◆ **Given exercise**: Pull out every line below that contains the word "from".

--- BEGIN Provided data ---

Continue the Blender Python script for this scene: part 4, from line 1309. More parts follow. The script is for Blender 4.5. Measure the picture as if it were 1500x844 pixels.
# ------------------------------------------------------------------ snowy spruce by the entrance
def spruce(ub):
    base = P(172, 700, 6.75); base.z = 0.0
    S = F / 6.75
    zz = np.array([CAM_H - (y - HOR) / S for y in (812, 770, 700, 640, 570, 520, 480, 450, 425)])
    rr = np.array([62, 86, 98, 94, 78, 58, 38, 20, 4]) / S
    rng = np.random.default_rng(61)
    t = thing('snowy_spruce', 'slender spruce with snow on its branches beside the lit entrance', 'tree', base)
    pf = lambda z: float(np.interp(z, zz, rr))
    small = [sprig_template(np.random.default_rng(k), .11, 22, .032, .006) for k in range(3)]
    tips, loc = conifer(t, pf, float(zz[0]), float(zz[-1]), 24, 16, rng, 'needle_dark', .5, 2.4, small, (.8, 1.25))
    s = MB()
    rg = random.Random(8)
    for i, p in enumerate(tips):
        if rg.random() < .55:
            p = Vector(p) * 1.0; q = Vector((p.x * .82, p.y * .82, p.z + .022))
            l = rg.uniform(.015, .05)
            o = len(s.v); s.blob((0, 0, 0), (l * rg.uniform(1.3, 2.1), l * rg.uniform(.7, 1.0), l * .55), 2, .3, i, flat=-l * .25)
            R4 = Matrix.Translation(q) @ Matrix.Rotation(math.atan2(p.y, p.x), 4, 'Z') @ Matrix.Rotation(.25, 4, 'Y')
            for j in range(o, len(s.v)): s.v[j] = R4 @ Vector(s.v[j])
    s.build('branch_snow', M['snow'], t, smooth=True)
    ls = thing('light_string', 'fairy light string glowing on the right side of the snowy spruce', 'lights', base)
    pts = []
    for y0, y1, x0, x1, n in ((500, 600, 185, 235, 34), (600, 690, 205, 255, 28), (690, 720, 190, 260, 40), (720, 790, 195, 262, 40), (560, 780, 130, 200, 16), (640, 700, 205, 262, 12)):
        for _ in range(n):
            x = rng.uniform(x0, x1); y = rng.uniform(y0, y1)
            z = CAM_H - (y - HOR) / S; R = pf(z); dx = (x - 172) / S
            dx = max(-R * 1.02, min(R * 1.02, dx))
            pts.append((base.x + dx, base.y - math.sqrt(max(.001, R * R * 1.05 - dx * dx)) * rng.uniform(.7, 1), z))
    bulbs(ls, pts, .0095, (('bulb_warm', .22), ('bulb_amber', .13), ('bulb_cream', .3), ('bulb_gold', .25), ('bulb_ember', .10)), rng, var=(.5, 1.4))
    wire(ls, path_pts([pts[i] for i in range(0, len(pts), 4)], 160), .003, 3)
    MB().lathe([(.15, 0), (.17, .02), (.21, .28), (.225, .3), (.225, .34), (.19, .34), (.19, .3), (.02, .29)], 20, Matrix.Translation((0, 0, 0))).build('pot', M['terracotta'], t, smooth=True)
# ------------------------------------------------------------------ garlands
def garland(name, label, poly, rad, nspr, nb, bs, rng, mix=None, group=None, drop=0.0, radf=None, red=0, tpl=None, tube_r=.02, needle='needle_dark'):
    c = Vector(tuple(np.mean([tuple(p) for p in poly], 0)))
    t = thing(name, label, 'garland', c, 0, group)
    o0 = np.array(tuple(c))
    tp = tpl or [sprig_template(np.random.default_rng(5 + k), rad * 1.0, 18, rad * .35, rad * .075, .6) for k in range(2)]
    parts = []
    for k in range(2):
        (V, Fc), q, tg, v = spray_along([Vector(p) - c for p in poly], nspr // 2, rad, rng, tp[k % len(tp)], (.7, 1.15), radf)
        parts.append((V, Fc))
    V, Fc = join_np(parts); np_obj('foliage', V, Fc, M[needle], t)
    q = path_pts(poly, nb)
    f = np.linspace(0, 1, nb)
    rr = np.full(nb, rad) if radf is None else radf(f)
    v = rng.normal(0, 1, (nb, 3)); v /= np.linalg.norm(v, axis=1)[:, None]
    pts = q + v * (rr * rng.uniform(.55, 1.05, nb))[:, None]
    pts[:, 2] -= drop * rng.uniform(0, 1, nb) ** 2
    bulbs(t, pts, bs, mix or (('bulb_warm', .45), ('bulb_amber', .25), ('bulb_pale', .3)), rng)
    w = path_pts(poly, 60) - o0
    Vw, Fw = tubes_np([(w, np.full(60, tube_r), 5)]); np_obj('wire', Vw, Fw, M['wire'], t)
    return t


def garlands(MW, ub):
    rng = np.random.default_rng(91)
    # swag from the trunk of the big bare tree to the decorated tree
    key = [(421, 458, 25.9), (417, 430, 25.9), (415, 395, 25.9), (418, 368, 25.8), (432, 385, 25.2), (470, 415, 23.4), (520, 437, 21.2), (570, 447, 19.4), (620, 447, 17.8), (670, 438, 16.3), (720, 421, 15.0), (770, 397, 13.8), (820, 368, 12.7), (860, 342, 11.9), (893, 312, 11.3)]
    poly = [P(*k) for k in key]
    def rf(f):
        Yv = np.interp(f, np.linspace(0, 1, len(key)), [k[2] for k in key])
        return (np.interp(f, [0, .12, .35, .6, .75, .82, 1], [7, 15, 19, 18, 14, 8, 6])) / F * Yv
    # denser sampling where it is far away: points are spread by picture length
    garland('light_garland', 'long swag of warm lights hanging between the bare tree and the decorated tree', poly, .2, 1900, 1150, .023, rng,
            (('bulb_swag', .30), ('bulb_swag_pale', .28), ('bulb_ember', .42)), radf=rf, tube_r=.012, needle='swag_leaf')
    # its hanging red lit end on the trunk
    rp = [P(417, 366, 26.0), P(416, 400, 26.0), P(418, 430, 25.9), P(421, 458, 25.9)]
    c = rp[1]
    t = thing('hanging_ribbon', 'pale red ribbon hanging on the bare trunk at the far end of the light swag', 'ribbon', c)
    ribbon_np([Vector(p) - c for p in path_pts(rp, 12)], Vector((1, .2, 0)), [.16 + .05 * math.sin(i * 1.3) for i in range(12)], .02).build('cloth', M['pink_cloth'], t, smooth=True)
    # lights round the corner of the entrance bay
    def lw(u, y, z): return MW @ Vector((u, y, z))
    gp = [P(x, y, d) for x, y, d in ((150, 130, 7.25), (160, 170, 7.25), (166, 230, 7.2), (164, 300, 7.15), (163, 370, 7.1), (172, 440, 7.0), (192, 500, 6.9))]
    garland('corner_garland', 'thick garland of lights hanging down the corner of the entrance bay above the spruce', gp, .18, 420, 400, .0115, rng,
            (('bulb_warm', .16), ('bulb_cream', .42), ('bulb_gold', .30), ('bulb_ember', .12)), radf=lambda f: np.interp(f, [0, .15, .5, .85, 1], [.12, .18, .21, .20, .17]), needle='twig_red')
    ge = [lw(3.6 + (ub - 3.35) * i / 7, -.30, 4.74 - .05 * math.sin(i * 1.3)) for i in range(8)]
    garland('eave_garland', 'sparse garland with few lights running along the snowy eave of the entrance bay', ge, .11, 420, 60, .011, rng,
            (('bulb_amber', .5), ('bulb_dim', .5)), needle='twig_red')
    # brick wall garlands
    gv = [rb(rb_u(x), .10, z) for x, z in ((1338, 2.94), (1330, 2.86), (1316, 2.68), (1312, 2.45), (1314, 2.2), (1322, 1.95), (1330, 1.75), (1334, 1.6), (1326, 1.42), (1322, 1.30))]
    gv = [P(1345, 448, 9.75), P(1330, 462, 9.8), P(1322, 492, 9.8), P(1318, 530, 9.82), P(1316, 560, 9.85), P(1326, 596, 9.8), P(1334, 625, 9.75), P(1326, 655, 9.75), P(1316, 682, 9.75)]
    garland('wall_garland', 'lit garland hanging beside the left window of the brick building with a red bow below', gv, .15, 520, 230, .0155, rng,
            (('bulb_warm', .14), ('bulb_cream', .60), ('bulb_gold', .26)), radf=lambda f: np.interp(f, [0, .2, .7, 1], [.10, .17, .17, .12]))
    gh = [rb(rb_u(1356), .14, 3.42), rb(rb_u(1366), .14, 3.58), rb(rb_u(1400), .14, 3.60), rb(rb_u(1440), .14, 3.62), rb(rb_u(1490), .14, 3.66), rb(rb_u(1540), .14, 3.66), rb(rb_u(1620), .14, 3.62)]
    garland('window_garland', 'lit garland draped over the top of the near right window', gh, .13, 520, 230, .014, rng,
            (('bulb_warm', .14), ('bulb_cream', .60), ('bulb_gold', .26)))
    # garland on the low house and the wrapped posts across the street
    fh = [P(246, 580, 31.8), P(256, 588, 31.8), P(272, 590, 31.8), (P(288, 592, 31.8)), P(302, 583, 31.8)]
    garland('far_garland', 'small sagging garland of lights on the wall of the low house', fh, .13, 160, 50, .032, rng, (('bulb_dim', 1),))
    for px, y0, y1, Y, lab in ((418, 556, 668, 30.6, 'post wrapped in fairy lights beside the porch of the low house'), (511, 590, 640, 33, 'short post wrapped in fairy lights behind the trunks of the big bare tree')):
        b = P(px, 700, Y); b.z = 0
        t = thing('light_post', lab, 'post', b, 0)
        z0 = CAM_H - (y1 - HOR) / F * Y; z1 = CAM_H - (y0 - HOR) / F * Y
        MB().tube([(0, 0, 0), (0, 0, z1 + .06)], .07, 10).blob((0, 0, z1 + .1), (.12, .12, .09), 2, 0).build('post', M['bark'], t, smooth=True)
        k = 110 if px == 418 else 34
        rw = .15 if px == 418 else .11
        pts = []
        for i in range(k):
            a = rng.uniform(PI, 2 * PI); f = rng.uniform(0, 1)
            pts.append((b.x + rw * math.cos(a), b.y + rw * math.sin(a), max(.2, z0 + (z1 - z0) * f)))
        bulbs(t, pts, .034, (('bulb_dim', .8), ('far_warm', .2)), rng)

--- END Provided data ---

◆ **Written answer**:
Continue the Blender Python script for this scene: part 4, from line 1309. More parts follow. The script is for Blender 4.5. Measure the picture as if it were 1500x844 pixels.
    # swag from the trunk of the big bare tree to the decorated tree